This biography is republished from The Dictionary of Irish Biography and was written by Linde Lunney. Shared by permission in line with Creative Commons ‘Attribution’ (CC BY) licencing.
Born: 1829, Ireland
Died: 30 May 1894
Country most active: United Kingdom
Also known as: Laura Thistlethwayte
Bell, Laura Eliza Jane Seymour (1829?–1894), celebrated beauty, was daughter of Robert Bell of Bellbrook, near Glenavy, Co. Antrim, bailiff for the Hertford estate, and locally prominent. In later life she claimed that her mother was Laura Jane Seymour, an illegitimate daughter of Francis Seymour, 3rd marquess of Hertford, who had been rescued from a Spanish convent to become Robert Bell’s second wife. The connection seems to have been acknowledged by the Seymour family. Laura’s birth is variously given as 18 October 1831 in Glenavy, and c.1829 in Newry, Co. Down, while in the 1881 census she gave her age as 44 and her birthplace as Dublin. In her early teens she worked in a draper’s shop in Belfast, and unsuccessfully tried acting there and later in Dublin and London; prostitution was a much more lucrative sideline. When she moved to London she became one of the hetaerae whose careers were the obverse of Victorian ideals of decorous femininity, but Bell, said to have been the most beautiful woman of her day, was also a sparkling and intelligent companion, who modelled for artists and whose likeness as ‘The nun’ sold thousands of photographs. She may have been the mistress of Edwin Landseer, and possibly of Sir William Wilde and other wealthy men; even Prince Louis Napoleon, the future emperor, may have been briefly involved with her, perhaps when she had been abandoned in Paris in 1850 by the Nepalese ambassador to London, who had spent thousands of pounds on her. On 21 January 1852, in St George’s, Hanover Square, London, she married Augustus Frederick Thistlethwayte (Thistlethwaite) who was only 21 years old. Six months later she ran off with his younger brother, Arthur Henry Thistlethwayte, an army officer, who fought at the battle of the Alma (1854) in the Crimea and died at Scutari. Realising that her legal husband, a serious and religious man, had inherited the family’s wealth, she experienced a sudden conversion and was presently received back by him. The couple lived unhappily in Grosvenor Square, London; her husband announced on several occasions that he would not be responsible for her debts, but in 1878 and 1879 the Thistlethwaytes were unsuccessfully sued for payment of dress bills of over £1,000. Thistlethwayte is said to have been moody and irascible, often firing a pistol to summon servants.

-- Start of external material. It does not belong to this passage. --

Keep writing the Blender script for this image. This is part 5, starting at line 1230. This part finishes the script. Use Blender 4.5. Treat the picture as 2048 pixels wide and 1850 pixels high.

Laura, despite her past reputation, was accepted for a time by a clique of society evangelicals based in Welbeck St. They eventually found her out in many untruths. Undaunted, she took up public preaching in Dingwall, Edinburgh, Scotland, and in London at the Polytechnic (1865), where she created quite a stir and was able to maintain her reputation for evangelical witness and philanthropy. In the 1870s and 1880s her ‘dinners to statesmen’ were very fashionable, attended by the Russian ambassador and other notable people, including Lord Rosebery, Lord Torrington, and W. E. Gladstone. Gladstone was fascinated by the version she gave of her life story and by her company; he visited her often in London and at her country house, and there was some contemporary comment about their relationship, which lasted from about 1864 until her death. After October 1869 Gladstone began his letters to her ‘Dear Spirit’, and a ring that she gave him can be seen on his right-hand in many of his later portraits and photographs. On 7 August 1887 Laura Thistlethwayte found her husband in his bedroom, killed by a pistol shot; it is unclear whether as a result of an accident or suicide. In somewhat reduced circumstances (though her husband did leave her all his property), she gave up the house in Grosvenor Square, which had had a household of eighteen servants, and moved to a rented property in Hampstead, which was still large enough to support pet deer. She died, childless, at Woodbine Cottage, Hampstead, on 30 May 1894, leaving instructions that her coffin should bear her name as Laura Eliza Seymour. After her death Gladstone’s solicitors retrieved his letters to her, and Gladstone himself burned her letters to him, for fear of their being misunderstood. A portrait of her by Girard in the Wallace collection, London (a collection formed by her Seymour relatives), is reproduced, together with a photograph, in the Gladstone diaries, vi.